Tuesday, 31 March 2026

Deep despair and triumphant joy

An Orthodox Icon of the Parousia, Christ's 2nd Coming

A reflection in the April 2026 issue of Grapevine, the newsletter for the Nenagh Union of Parishes

I am writing this in the run up to Palm Sunday and Holy Week, with Good Friday and Easter almost upon us. The moods of the season, expressed in liturgy, swing wildly from triumphant joy to deep despair and back again. You may find it a bit unsettling, as I do.

We begin with Jesus’s triumphant entry into Jerusalem. Jesus rides into town on a donkey. Cheering crowds, lay their cloaks and palm branches in front of him. We sing joyful hosannas. Though we also listen to the long Passion Gospel, and hold up crosses made from palm leaves.

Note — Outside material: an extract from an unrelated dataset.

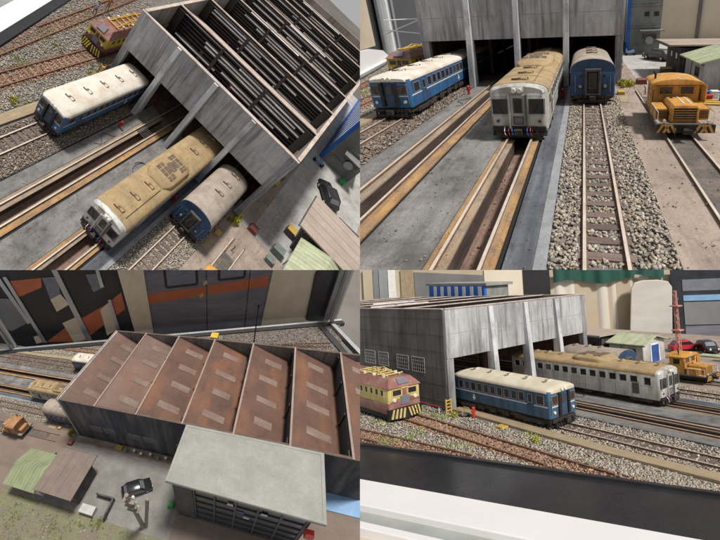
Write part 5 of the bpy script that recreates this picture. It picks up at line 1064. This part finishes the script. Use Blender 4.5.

The mood darkens as Good Friday approaches. The Gospel readings intimate what is to come. In the Maundy Thursday Gospel, Jesus washes his disciples’ feet, setting them an example of servant leadership. And we act out the Last Supper in his memory, through which Jesus offers the bread and wine as his body and his blood.

On Good Friday, we mourn as we reflect on the enormity of Jesus’s death. We hear his anguished cry of desolation, ‘My God, my God, why have you forsaken me?’ And we re-enact his last earthly journey to Golgotha and his agonising crucifixion.

Then on Easter Sunday we greet his resurrection with abounding joy and shouts of ‘Christ has risen!’.

It is as if the very weather at this time of year echoes these wild swings between joy and despair, in what the literary critic John Ruskin called ‘pathetic fallacy’. One moment we suffer an arctic blast with freezing rain and frosty nights, and the next we rejoice in balmy sunshine. One moment our spirits are lifted by the spring flowers, and the next they are dashed by the sight of frosted shoots.

And this year, as bystanders, we see and hear the frightful news of wars and destruction in Ukraine, the Middle East, and other places in our broken world. Cruel national leaders stride across the world as if they were Gods, spouting venom and launching brutal attacks, then pivoting to words of peace, as markets gyrate and rich men profit. We dread what is to come, as we hope and pray for peace.

But listen and absorb the Easter message, which is this. The kingdom of God has come near. Jesus’s Good Friday death and Easter resurrection promise us that evil cannot win. Our sins will be forgiven if we only repent, and we shall enter God’s eternal kingdom of peace and justice. Spring’s wild swings will turn to summer’s steady, fruitful days. Wars will end and tyrants will be overthrown. Let us face the future filled with Easter hope.